If we can trust the Halls (who, unlike Otway's friends and Maxwell, burned to "make a good story" of everything and rarely tell one naturally), there was a wild seal legend on Achill. Its resemblance to genuine legends inclines me to accept it at least in outline. Hall premises that seals embody the souls of those lost in the Deluge, doomed to bear this purgation till the world is burned, when they shall be purged and fit for Heaven. People in Achill believe that the animals can resume their human form once in a century. Usually, however, they are believed to be able to change always or at frequent intervals, usually in the dusk or night. John O'Glin of Achill hearing singing on the shore looked over a rock and saw a score of people dancing with a heap of sealskins beside them. A screeching arose and he and they ran to the skins, of which he secured one. Its owner, a fine and beautiful girl, in a loose dress, tied with golden strings, being unable to escape into the sea, was left weeping in his power. He cheered and comforted her, brought her home and got her to consent to marry him. They had several children; she used to eat raw fish, but cooked food for him and the children; she made him promise never to shoot at one of her people, and used to go and talk long with seals on the shore.
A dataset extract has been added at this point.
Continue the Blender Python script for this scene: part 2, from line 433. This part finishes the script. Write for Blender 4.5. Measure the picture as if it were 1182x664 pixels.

One day, in his absence, she disappeared; the children grew up "yellow but clever," and the husband used to hear the lost wife singing to him under the sea. He used to sing back to her but, though she used to sob and cry at his song, he never saw her again.[1]
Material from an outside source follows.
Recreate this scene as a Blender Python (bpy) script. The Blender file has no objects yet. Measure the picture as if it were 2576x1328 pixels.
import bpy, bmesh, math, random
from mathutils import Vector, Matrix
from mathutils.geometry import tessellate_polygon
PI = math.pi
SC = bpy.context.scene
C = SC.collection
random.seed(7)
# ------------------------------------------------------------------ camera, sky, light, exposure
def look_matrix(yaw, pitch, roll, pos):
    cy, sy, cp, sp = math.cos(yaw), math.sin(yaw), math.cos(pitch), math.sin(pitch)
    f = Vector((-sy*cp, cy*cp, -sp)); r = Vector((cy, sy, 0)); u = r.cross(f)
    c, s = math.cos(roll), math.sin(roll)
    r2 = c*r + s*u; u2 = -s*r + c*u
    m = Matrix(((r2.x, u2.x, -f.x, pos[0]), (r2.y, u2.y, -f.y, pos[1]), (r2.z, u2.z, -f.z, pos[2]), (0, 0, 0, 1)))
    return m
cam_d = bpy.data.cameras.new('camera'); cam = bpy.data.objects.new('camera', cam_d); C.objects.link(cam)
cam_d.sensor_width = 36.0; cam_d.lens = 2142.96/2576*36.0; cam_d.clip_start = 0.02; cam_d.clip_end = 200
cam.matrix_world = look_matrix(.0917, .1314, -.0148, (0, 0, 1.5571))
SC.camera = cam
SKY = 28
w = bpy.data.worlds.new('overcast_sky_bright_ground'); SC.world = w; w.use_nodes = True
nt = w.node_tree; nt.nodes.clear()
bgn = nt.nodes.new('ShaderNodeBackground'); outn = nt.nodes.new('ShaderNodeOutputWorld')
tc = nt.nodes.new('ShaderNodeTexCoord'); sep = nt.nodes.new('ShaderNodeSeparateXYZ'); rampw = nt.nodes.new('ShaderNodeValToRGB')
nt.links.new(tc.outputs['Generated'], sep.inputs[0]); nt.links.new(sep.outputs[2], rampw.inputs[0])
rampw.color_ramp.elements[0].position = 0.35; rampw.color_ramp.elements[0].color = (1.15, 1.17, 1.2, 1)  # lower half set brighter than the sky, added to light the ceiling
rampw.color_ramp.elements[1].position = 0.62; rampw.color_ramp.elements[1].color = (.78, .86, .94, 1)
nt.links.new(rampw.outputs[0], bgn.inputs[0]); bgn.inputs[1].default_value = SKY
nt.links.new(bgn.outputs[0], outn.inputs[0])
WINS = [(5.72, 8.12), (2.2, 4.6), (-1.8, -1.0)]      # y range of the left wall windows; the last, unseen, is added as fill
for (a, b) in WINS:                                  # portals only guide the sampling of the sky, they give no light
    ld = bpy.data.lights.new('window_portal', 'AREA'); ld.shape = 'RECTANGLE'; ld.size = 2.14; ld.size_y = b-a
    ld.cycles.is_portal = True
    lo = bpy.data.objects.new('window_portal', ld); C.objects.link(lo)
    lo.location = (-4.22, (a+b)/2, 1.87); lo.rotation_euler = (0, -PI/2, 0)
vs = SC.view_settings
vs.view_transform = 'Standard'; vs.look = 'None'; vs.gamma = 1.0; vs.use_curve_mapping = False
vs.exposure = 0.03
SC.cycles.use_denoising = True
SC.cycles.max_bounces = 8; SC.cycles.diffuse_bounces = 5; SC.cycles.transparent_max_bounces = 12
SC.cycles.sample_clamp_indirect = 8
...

People on Galway Bay, on Inishbofin and on Inishark believe firmly in the Mac Conghaile, or Coneelys, being of seal blood, and regard shooting a seal as murder and eating its flesh as cannibalism. The belief is strong at Lettermullen, Gorumna, Carna and Mace, but it does not (as I have seen) prevent anyone from firing at a seal.
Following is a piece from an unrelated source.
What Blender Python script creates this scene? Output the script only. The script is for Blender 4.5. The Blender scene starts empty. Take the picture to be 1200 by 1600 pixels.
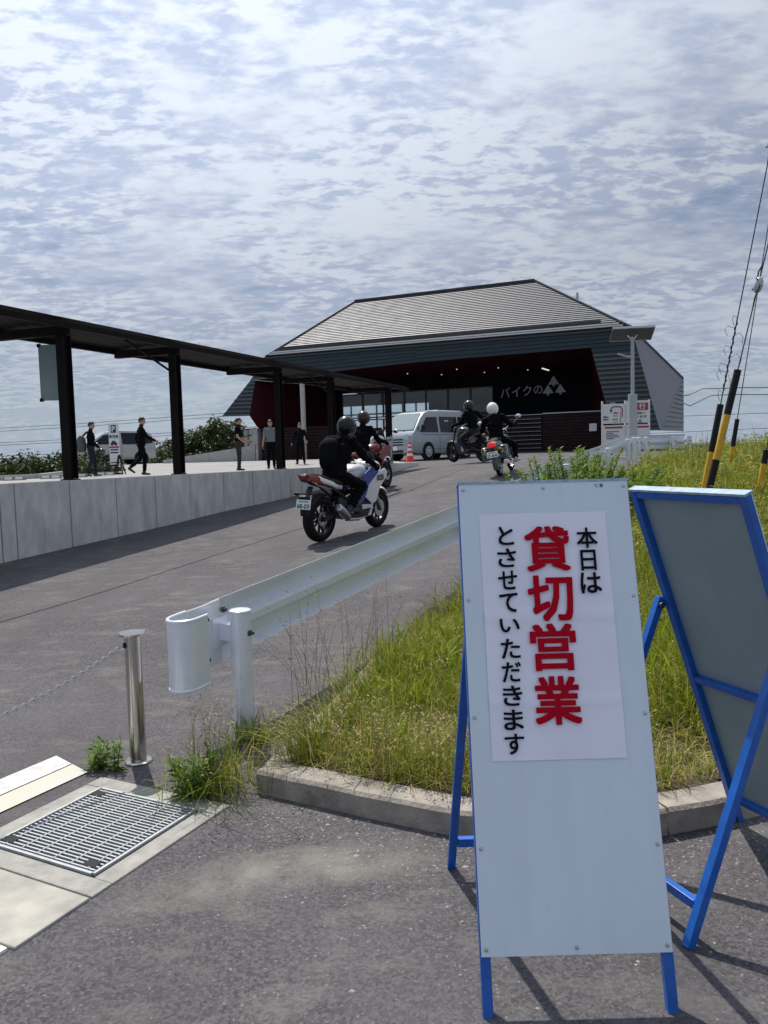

In Aran we also find the belief, but folk wear a strip of sealskin against colic, to which they are very liable from their food. The Book of Lismore,[2] p. 57, tells a curious legend of St. Brigid

  1. Ireland: its Scenery and Character, Mr. and Mrs. S. C. Hall, iii. (Mayo), p. 408. The story is of course of the star maiden or swan maiden type. See Hartland, Science of Fairy Tales, p. 259.
  2. Lives of the Saints from The Book of Lismore, ed. Whitley Stokes.